Age is one of the key factors affecting rates. Initially prices start coming down with age and mature motorists between the age of 50 and 65 get the best rates in their lives. But auto insurance start going up the older you get after 65, although slowly at first. Motorists notice premiums going up after age 70. The real price difference starts showing after age 80, at which time premiums can be about 40% more expensive on average than their best.
Automobile insurance is more expensive for seniors because they are likely to cause more accidents. Their bodily functions start diminishing that reduce effectiveness as a driver. That is why they enter into high-risk drivers category once again in their lives. But their accidents are usually different from the ones younger drivers cause. They are likely to have fender benders rather than high speed collisions, which are common with teen drivers. On the other hand, they are more likely to get seriously injured themselves even with a minor crash.

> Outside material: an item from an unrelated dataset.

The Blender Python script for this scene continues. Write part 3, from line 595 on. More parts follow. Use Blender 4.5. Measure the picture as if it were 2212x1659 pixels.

Many people may think that it would be unfair to see their vehicle insurance premiums go up even after years of clean records with no accidents and traffic tickets. However, companies try to predict the future while looking at the past as well. Statistically, there is a high chance of increased accidents at certain age groups and they have to take that into account even though you personally are managing pretty well and driving less and less every year.
Table: Auto Insurance Costs at Older Age Groups
Age | Liability Only 50/100/50 | Full Coverage 100/300/100 |
55 | $600 | $1,520 |
60 | $600 | $1,520 |
65 | $640 | $1,570 |
70 | $690 | $1,680 |
75 | $730 | $1,850 |
85 | $960 | $2,170 |
As you can see on the table, auto insurance rates are gradually moving up from their lowest levels between age 50 – 65. The increase is only slightly at between age 65 – 75 and starts speeding up. By the time drivers reach age 85, they have to pay on average 60% more expensive premiums for Liability only and 43% for full coverage in comparison with the best rates they received when they are mature adults (between 55 – 65).
These are average figures and changes a lot from one company to the other and depending on the state lived in. Car insurance companies like Allstate, Liberty Mutual and the Hartford (with AARP membership) are known to offer cheaper quotes for senior motorists. They can also get good rates with AAA membership. It always pays to shop around to find the best deals, especially when you think you are paying too much for auto insurance.
Luckily, there are more discount opportunities at senior ages and here are some of them.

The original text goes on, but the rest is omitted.